**Task description:** From the listing below, pull each line that includes "picture".

# # # #

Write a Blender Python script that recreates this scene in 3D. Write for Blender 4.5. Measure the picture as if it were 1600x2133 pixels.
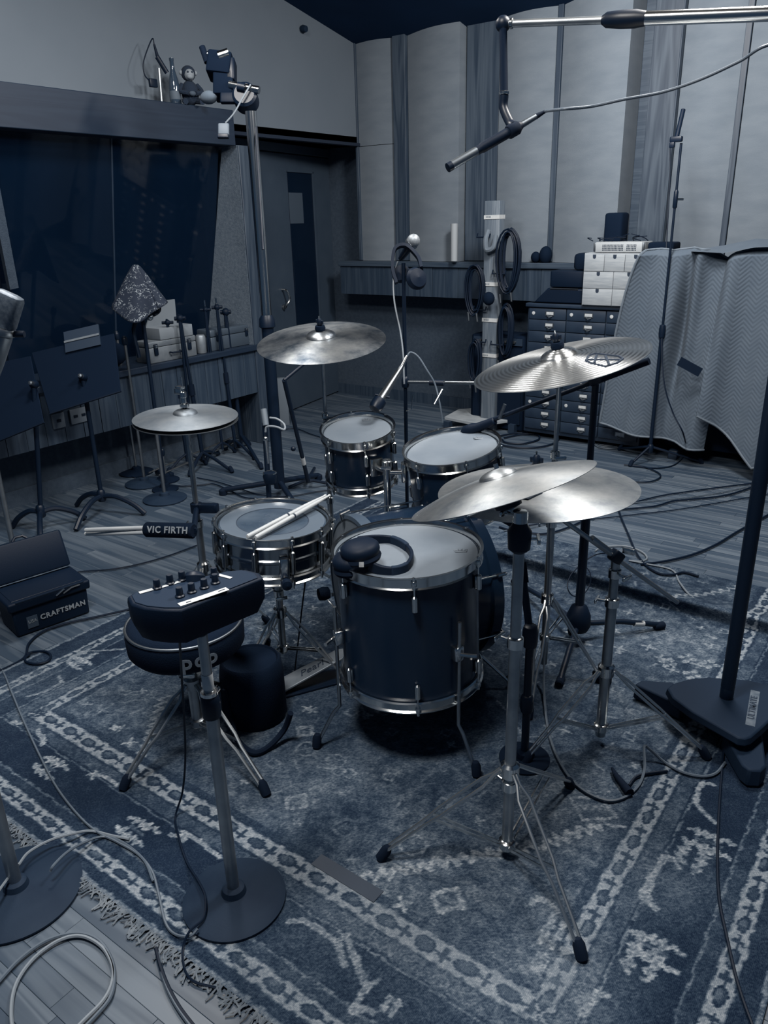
import bpy, math, random
import numpy as np
from mathutils import Vector, Matrix
random.seed(7); rng = np.random.default_rng(11)
for o in list(bpy.data.objects): bpy.data.objects.remove(o)
SC = bpy.context.scene; COL = SC.collection
# ---------------------------------------------------------------- camera
FPX = 1602.0; CX, CY = 800.0, 1066.5; EYE = np.array([0.0, 0.0, 1.52])
# columns: camera right, camera down, camera forward, in room axes (x along the back wall, y along the left wall)
_p, _r, _h = math.radians(20.75), math.radians(1.536), math.radians(36.5)
_dn = np.array([math.cos(_p)*math.sin(_r), math.cos(_p)*math.cos(_r), math.sin(_p)])
_up = -_dn; _f = np.array([0, 0, 1.0]); _y = _f-(_f@_up)*_up; _y /= np.linalg.norm(_y); _x = np.cross(_y, _up)
RW = np.array([[math.cos(_h), -math.sin(_h), 0], [math.sin(_h), math.cos(_h), 0], [0, 0, 1]])@np.stack([_x, _y, _up])
cam = bpy.data.cameras.new('camera'); camo = bpy.data.objects.new('camera', cam); COL.objects.link(camo)
cam.sensor_fit = 'VERTICAL'; cam.sensor_height = 36.0; cam.lens = FPX/2133*36.0; cam.clip_start = 0.05
camo.matrix_world = Matrix(((RW[0,0], -RW[0,1], -RW[0,2], 0), (RW[1,0], -RW[1,1], -RW[1,2], 0), (RW[2,0], -RW[2,1], -RW[2,2], EYE[2]), (0,0,0,1)))
SC.camera = camo
# ---------------------------------------------------------------- world, lamps, exposure
w = bpy.data.worlds.new('room_ambient'); SC.world = w; w.use_nodes = True
w.node_tree.nodes['Background'].inputs[0].default_value = (0.20, 0.38, 0.66, 1); w.node_tree.nodes['Background'].inputs[1].default_value = 0.13
def lamp(name, loc, target, power, size, col=(0.97, 0.985, 1.0), spot=None, blend=0.6):
    if spot:
        l = bpy.data.lights.new(name, 'SPOT'); l.spot_size = math.radians(spot); l.spot_blend = blend; l.shadow_soft_size = size
    else:
        l = bpy.data.lights.new(name, 'AREA'); l.shape = 'DISK'; l.size = size
    l.energy = power; l.color = col
    o = bpy.data.objects.new(name, l); COL.objects.link(o); o.location = loc
    o.rotation_euler = (Vector(target)-Vector(loc)).to_track_quat('-Z', 'Y').to_euler(); return o
WARM = (1.0, 0.962, 0.915)
lamp('ceiling_lamp_kit', (-0.55, 2.75, 2.95), (-1.1, 1.9, 0.3), 80, 0.6, col=WARM)
lamp('ceiling_lamp_back', (-1.45, 3.75, 2.9), (-2.2, 5.4, 1.2), 76, 0.5, col=WARM)
lamp('ceiling_lamp_front', (-1.1, 0.45, 3.4), (-1.2, 0.9, 0.0), 108, 0.7, col=WARM)
lamp('ceiling_lamp_left', (-2.7, 2.2, 3.1), (-2.9, 2.3, 0.0), 52, 0.5, col=WARM)
vs = SC.view_settings; vs.view_transform = 'Standard'; vs.look = 'None'; vs.exposure = -0.08; vs.gamma = 1.0; vs.use_curve_mapping = False
# ---------------------------------------------------------------- picture helpers: a pixel of the photograph and one known coordinate give a place in the room
def ray(px, py): return RW@np.array([px-CX, py-CY, FPX])
def PZ(px, py, z=0.0): d = ray(px, py); return EYE+d*((z-EYE[2])/d[2])
def PX(px, py, x): d = ray(px, py); return EYE+d*(x/d[0])
def PY(px, py, y): d = ray(px, py); return EYE+d*(y/d[1])
def PD(px, py, dep): d = ray(px, py); return EYE+d*(dep/FPX)
def pj(p): v = RW.T@(np.array(p)-EYE); return np.array([CX, CY])+FPX*v[:2]/v[2]
def depth(p): return float((RW.T@(np.array(p)-EYE))[2])
def zat(g, py):
    lo, hi = -0.5, 3.5
    for _ in range(40):
        m = (lo+hi)/2
        if pj((g[0], g[1], m))[1] > py: lo = m
        else: hi = m
    return (lo+hi)/2
def above(g, px, py):
    """point on a pixel's ray that stands most nearly over g"""
    d = ray(px, py); return EYE+d*((g[0]*d[0]+g[1]*d[1])/(d[0]**2+d[1]**2))
def imgn(px, py, ang, ratio):
    """normal of a disc that shows at a pixel with its long axis tilted ang degrees (counter-clockwise) and this minor/major ratio"""
    v = ray(px, py); v = v/np.linalg.norm(v); rt = RW[:,0]-(RW[:,0]@v)*v; rt /= np.linalg.norm(rt); up = np.cross(rt, v)
    if up[2] < 0: up = -up
    a = math.radians(ang); return -v*ratio+math.sqrt(1-ratio*ratio)*(-math.sin(a)*rt+math.cos(a)*up)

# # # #

**The solution:**
Write a Blender Python script that recreates this scene in 3D. Write for Blender 4.5. Measure the picture as if it were 1600x2133 pixels.
# ---------------------------------------------------------------- picture helpers: a pixel of the photograph and one known coordinate give a place in the room